Los medios de comunicación reciben un trato muy singular por todas las instituciones y por los ciudadanos en general, debido, entre otras cosas, a su también singular papel en la sociedad. La Constitución española, como muchas otras, les concede una atención muy especial. El papel de informar sobre lo que sea relevante, sobre aquello que pueda afectarnos, y el de desvelar lo que se nos oculta o se disfraza ante la opinión pública.
Por ello, los medios de comunicación son responsables de la calidad de su publicidad, o debieran serlo. Los ingresos por el alquiler de sus espacios son una auténtica patente de corso para que el anunciante cuente lo que le de la gana. Por esa misma razón, los anuncios debieran ser juzgados por los lectores y por la sociedad en general con especial sensibilidad y exigencia.
Por otra parte, si la prensa no puede o no sabe cumplir su trascendental y distinguida función cuando se trata de publicar mensajes pagados, o sea, anuncios, no debería financiarse con ellos.

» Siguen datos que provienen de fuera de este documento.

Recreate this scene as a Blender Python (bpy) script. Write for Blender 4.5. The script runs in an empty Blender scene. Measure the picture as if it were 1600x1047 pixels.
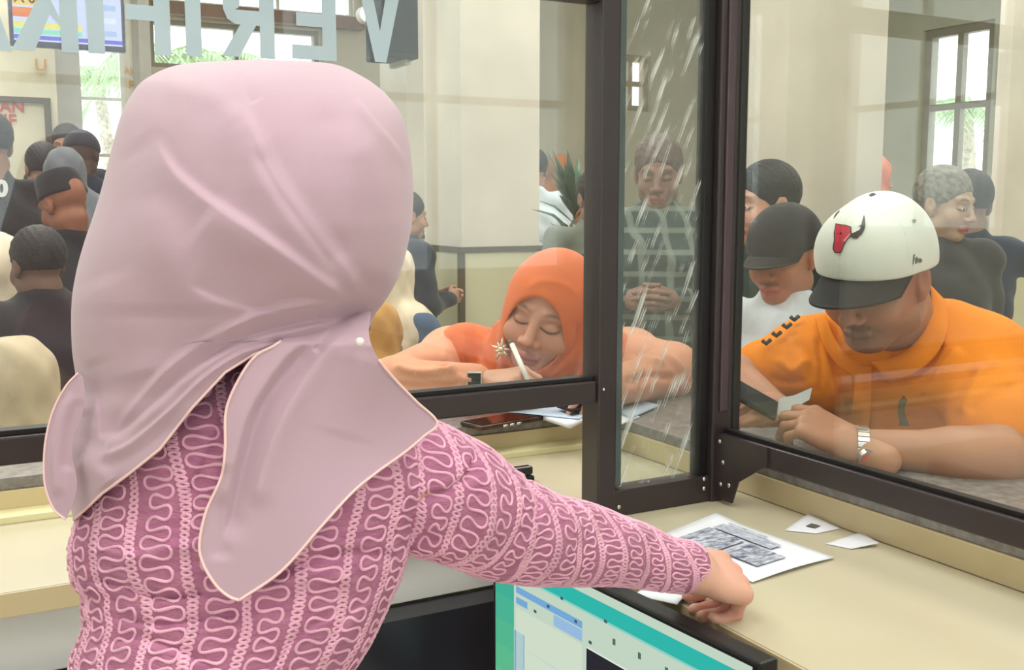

Si tan importante es el mercado como verdadero motor de nuestro progreso, tal como sostienen los neoliberales, hoy dominantes, la prensa debería velar por la transparencia en la información dirigida al mercado mismo. Claro, que eso es incompatible con su dependencia de la financiación de los anunciantes, por lo que resulta mucho menos incómodo defender la práctica nada periodística de mirar para otro lado.
La prensa insiste en profundizar en una de sus más queridas perversiones. Recibir dinero, cuanto más dinero mejor, de los anunciantes, y desentenderse de los contenidos que arrojen éstos sobre sus audiencias. Con la única precaución, a veces también olvidada, de enmarcar la publicidad como tal para que sirva de advertencia general, el periodismo se siente muy digno investigando sobre cualquier otro asunto.